### INSTRUCTION
Your answer should be a single number: the count of lines that hold the word "part".

### AVAILABLE DATA
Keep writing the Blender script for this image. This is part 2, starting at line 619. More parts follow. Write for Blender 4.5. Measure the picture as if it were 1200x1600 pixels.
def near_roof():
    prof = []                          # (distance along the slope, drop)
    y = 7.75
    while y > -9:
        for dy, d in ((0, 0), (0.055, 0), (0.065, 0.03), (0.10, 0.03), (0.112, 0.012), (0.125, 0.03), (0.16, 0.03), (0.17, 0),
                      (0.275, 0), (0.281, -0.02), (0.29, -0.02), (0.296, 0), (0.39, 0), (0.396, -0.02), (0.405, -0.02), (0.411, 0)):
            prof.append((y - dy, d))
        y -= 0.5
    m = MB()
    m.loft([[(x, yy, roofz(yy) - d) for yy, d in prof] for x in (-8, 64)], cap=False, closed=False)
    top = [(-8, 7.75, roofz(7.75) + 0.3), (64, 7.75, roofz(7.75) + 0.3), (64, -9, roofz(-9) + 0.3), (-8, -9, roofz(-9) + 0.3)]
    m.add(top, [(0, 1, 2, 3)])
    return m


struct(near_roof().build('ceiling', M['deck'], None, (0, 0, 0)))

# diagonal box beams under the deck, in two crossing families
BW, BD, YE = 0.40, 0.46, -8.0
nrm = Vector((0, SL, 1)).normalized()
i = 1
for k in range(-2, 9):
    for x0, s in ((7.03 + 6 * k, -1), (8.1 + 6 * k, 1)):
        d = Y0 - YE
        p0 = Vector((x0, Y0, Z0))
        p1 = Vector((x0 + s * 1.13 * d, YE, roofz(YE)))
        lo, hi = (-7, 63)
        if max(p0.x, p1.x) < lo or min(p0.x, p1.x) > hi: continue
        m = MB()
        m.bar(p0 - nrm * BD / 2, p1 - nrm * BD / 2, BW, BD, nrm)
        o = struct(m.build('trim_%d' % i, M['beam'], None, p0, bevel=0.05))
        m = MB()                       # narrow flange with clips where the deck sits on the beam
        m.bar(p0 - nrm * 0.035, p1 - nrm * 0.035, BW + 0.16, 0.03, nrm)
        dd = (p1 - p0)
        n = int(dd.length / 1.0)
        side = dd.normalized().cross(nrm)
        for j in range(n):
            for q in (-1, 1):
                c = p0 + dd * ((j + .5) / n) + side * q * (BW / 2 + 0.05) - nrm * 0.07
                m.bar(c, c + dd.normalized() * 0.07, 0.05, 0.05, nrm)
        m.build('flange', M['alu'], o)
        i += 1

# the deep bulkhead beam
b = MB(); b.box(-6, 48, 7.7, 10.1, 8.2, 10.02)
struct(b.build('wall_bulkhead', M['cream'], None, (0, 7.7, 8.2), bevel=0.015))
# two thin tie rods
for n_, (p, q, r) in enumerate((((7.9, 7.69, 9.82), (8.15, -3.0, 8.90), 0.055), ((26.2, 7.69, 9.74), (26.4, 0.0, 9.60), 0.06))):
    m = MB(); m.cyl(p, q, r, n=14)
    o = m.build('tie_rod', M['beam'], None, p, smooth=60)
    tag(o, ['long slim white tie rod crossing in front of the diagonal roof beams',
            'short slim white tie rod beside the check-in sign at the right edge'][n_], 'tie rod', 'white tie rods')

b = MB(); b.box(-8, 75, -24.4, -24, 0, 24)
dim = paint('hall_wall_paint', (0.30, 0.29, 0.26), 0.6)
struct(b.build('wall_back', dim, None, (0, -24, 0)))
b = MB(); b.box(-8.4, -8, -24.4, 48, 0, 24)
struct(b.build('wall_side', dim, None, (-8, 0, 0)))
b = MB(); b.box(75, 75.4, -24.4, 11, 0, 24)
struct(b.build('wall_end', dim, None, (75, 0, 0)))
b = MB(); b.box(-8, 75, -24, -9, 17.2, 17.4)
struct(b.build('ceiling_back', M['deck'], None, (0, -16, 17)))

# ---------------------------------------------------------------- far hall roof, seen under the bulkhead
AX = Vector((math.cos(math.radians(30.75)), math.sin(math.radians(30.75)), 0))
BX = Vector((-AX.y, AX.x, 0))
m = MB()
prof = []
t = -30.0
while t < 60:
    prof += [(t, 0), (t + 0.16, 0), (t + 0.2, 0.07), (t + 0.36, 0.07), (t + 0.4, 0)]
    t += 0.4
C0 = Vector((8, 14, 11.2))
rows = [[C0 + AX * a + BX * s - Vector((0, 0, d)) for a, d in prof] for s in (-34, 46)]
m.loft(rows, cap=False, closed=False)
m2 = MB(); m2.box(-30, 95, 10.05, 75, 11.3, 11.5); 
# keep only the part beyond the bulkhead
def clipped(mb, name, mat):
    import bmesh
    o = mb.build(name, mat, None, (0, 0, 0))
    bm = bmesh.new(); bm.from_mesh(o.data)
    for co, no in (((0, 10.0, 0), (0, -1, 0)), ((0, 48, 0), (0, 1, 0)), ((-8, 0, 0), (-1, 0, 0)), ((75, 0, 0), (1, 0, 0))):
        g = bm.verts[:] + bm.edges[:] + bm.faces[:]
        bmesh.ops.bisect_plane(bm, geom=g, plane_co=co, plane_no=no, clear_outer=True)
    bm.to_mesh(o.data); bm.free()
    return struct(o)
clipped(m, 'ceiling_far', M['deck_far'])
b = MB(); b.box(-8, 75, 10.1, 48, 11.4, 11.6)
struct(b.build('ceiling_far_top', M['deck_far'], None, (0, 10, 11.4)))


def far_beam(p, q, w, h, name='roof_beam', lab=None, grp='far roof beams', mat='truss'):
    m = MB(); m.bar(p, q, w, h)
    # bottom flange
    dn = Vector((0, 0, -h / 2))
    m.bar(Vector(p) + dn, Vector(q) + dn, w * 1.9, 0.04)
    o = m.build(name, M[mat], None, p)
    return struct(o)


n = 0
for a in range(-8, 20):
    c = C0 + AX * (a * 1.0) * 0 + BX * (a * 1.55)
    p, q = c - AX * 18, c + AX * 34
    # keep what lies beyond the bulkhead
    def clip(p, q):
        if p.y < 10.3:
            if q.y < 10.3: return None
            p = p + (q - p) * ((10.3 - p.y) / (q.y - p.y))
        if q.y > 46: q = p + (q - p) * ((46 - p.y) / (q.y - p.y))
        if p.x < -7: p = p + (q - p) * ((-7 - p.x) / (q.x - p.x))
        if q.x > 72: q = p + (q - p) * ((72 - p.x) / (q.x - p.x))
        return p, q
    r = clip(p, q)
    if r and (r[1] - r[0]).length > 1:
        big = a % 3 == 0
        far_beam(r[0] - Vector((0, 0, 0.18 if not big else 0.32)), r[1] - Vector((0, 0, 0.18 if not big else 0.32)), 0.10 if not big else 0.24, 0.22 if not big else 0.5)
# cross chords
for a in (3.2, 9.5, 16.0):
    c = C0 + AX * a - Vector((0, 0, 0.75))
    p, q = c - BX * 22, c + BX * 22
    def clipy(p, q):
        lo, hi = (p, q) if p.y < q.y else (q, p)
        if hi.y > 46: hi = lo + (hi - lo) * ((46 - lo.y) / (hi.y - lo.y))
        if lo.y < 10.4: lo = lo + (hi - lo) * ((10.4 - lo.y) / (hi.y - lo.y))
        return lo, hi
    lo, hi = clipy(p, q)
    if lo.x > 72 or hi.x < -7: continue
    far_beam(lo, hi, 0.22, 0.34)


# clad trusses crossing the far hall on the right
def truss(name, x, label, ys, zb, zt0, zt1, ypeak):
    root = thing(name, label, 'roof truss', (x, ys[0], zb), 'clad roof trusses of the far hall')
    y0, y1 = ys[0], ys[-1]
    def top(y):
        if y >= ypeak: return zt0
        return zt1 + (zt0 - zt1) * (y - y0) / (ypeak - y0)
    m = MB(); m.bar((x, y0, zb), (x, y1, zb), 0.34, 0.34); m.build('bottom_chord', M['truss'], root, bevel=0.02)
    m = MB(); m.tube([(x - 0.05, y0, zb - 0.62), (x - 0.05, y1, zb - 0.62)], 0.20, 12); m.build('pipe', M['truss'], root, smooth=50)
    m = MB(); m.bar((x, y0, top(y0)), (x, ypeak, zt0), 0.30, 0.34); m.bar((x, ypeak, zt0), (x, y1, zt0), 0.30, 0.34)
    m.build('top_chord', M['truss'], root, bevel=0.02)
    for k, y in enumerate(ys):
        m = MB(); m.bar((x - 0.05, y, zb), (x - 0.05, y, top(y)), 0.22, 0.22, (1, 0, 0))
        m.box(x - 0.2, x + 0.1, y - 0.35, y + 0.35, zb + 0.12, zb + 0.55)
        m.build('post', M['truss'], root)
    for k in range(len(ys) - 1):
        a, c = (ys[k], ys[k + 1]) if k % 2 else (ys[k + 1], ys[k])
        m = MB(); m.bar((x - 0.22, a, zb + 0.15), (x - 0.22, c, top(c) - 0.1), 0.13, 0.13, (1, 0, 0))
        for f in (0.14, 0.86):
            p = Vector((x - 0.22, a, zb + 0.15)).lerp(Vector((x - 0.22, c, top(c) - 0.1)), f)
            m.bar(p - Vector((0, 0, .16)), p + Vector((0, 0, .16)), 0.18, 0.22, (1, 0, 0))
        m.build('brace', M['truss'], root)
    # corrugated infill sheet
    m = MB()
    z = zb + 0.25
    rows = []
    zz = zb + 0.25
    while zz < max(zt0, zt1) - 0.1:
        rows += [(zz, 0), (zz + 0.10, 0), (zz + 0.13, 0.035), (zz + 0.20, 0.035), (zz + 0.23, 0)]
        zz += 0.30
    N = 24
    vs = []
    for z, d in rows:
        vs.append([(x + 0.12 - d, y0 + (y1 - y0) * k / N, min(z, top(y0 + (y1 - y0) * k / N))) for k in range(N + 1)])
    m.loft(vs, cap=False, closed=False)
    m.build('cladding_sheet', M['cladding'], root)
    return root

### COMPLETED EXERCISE
2